Almost two hundred years later, the Canadian government approved reconstruction of part of historic Louisbourg. In time, close to one quarter of the town was reconstructed including substantial sections of its fortications and a variety of public and private buildings. The largest one, the King's Bastion barracks is 360 feet long and houses not only the soldiers' barracks but also the governor's apartments, officer's accommodations and a chapel (which also served the townspeople).

Unlike our historic predecessor, we had the advantage of the required "leading wind in" and entered the harbour under sail. The Rose was a stunning sight against the impressive backdrop of the fortress.

More than just a personal homecoming, our entry into Louisbourg was the highlight of my sailing adventure. I took the opportunity to go aloft. I had planned to keep near the mast but caught up in the moment, I headed out along the yard. Feet braced against the footrope, I followed ship's practice and secured myself to the yard.

My perch provided a unique perspective on the historic site where I work. Rooflines stood in sharp relief with the black slate of royal buildings contrasting to weathered wood of civilian ones. The the King's Bastion Barracks' tower stood out proudly against the sky. At the Dauphin demi-bastion, cannons poked through the embrasures in our direction. For a few heady moments, I relived Louisbourg's days of sail.

As we turned upwind towards the modern town, uniformed drummers from the Fortress and a local bagpiper provided a musical welcome. The dockside crowd most impressed the crew by showing enough seawise savvy to give us space to heave our lines ashore. As we edged to the wharf, nostalgia over leaving the Rose tempered my joy of homecoming.

Two days later, the Rose left in the calm of a summer's eve. As cannon salutes from ship and fortress broke the still air, the Rose provided a dramatic sight against the fortress .

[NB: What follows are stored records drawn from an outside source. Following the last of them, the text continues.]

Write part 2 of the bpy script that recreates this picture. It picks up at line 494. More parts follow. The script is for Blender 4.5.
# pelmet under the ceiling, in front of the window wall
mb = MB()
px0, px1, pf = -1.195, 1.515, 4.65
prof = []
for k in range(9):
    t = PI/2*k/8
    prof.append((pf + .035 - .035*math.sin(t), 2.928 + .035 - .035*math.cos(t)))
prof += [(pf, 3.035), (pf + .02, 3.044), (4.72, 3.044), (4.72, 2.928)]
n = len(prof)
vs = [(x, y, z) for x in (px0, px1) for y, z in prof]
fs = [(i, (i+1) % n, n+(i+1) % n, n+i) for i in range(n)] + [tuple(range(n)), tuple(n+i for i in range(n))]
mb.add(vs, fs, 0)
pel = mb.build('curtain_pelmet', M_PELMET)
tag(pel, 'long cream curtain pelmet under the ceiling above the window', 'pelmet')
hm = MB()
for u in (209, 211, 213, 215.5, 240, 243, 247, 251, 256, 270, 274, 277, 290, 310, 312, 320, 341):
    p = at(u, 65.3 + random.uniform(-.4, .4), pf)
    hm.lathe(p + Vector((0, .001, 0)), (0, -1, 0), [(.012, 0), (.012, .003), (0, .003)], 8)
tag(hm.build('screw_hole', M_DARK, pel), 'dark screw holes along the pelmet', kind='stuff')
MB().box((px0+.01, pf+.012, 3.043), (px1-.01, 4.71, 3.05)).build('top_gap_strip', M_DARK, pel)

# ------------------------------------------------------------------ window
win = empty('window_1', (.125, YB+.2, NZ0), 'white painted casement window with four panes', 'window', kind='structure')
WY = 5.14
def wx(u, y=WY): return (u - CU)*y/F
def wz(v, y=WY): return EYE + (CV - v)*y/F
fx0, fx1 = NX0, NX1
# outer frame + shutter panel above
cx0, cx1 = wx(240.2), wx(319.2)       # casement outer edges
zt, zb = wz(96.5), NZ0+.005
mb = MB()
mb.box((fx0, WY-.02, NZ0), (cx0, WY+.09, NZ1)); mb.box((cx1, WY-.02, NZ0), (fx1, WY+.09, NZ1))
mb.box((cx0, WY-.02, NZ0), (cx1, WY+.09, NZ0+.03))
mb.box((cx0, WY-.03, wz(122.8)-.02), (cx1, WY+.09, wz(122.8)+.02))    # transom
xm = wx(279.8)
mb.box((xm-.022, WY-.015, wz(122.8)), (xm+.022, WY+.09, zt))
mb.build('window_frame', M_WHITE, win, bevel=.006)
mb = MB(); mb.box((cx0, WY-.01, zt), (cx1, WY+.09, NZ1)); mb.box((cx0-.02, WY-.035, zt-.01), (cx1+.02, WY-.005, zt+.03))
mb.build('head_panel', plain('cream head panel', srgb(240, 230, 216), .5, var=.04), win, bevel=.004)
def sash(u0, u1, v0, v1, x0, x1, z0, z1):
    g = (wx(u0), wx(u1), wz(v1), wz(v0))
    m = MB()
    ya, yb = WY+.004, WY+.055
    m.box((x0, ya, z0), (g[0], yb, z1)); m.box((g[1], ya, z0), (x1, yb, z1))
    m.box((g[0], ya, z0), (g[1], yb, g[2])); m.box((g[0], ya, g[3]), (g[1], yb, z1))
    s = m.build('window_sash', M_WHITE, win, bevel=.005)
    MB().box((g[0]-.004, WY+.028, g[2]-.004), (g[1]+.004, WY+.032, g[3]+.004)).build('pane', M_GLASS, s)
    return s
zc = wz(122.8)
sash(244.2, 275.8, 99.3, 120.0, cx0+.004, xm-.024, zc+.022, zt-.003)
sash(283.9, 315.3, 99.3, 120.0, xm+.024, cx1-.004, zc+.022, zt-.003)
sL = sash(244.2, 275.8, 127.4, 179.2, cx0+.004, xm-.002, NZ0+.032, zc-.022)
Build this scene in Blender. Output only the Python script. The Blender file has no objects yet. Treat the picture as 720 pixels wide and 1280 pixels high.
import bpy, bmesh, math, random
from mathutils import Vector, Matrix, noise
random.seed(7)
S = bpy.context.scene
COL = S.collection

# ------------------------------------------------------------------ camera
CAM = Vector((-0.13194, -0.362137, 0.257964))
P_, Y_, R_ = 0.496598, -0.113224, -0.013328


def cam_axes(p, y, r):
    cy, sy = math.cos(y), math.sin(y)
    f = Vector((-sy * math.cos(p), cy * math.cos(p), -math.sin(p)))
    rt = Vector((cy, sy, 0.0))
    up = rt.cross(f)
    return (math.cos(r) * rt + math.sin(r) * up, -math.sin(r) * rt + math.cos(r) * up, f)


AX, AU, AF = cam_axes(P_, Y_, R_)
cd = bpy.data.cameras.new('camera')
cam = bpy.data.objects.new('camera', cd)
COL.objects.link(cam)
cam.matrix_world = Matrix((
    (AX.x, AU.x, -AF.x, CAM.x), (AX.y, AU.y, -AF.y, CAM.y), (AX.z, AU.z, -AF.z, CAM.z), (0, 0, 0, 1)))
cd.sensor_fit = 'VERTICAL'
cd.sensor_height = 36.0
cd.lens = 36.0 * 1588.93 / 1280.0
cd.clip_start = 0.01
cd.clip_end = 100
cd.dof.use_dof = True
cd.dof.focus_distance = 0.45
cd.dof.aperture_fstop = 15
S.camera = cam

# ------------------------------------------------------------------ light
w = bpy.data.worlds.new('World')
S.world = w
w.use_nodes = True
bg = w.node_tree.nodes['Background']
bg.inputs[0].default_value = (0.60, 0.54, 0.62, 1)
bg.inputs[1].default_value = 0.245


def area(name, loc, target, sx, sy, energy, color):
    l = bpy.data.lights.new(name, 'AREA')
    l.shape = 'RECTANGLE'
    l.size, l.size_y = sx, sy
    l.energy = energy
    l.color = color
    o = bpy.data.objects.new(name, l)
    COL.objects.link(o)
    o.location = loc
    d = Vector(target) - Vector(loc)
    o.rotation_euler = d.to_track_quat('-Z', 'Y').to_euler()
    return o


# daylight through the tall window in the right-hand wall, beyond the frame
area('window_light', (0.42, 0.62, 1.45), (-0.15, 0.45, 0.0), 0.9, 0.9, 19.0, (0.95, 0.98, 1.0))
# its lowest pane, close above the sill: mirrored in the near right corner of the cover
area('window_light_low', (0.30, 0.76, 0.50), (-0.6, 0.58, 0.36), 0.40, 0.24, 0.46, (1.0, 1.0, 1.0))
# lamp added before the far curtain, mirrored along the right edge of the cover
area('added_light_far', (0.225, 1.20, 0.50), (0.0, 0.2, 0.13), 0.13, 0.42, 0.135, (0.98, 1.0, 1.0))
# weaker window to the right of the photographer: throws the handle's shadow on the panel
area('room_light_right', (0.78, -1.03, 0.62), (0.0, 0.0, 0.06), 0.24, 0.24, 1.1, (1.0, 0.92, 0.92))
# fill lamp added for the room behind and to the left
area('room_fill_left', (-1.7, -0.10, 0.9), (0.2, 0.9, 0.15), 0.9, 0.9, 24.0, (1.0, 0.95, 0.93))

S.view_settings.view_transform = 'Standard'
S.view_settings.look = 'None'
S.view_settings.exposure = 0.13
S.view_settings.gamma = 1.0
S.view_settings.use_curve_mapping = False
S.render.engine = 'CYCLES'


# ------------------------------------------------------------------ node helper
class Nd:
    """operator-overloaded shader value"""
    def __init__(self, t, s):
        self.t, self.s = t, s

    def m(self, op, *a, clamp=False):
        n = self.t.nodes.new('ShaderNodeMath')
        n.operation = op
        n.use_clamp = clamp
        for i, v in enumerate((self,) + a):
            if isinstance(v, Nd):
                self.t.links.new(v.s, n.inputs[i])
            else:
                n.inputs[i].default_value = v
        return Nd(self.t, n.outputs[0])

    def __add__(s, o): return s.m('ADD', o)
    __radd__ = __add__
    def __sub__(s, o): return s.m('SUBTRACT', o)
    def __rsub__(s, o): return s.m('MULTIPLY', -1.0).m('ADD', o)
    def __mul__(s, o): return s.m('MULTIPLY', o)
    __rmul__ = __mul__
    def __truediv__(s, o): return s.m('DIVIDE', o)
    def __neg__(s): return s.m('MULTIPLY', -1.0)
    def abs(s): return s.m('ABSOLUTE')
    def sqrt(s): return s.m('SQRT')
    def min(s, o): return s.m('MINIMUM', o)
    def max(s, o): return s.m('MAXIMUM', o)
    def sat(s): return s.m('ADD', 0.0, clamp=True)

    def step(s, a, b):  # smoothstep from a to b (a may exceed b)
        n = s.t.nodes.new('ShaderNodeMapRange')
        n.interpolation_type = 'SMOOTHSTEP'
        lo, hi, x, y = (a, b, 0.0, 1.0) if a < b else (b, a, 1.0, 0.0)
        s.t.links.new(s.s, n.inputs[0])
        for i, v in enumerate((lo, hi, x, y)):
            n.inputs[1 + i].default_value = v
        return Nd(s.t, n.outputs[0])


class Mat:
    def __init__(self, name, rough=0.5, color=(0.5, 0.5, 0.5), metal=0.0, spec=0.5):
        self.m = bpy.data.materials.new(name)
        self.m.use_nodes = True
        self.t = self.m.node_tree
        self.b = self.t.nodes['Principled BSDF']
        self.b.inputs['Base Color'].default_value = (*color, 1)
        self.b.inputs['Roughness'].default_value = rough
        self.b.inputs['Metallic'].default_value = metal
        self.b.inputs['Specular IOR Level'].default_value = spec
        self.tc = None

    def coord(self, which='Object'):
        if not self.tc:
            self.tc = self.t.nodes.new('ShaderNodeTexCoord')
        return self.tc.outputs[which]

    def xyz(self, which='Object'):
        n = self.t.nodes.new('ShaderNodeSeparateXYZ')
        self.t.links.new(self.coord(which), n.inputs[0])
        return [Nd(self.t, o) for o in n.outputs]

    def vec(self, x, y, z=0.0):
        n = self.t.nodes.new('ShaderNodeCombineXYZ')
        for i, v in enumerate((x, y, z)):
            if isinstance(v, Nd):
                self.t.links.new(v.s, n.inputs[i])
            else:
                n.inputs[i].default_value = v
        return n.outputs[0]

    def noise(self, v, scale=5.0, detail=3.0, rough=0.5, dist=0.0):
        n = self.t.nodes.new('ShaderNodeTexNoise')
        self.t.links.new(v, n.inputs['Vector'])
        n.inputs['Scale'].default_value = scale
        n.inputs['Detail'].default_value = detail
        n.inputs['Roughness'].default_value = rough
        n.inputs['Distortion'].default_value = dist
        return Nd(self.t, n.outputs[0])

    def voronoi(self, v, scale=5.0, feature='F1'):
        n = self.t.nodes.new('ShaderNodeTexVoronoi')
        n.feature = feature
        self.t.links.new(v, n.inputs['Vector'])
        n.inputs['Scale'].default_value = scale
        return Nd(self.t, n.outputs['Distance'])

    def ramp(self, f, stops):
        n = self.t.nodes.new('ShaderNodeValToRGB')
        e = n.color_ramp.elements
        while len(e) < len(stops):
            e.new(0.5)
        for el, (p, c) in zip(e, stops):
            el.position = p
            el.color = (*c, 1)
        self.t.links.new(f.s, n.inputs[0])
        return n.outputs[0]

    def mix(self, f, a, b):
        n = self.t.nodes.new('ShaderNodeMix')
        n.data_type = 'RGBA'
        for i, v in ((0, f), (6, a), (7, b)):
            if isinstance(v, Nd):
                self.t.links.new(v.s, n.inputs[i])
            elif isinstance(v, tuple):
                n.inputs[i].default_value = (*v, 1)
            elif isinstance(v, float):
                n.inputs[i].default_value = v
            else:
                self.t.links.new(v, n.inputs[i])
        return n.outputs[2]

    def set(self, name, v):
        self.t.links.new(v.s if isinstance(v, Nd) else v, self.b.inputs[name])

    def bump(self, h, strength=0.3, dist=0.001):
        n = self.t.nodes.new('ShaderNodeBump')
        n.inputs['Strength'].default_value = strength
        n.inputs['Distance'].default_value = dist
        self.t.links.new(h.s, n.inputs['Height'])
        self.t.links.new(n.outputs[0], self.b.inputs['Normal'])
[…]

Two years later, the Rose returned to Louisbourg in 1995. The year marked the 275th anniversary of the town's official founding and the 250th of its first siege. A grand encampment of 1000 living history re-enactors filled the town while almost a score of tall ships filled the harbour.

The Rose proudly entered the harbour in a "Parade of Sail". But encampment duties kept me landlocked and I could only watch wistfully, as Rose tacked before the Fortress on its way to the modern town.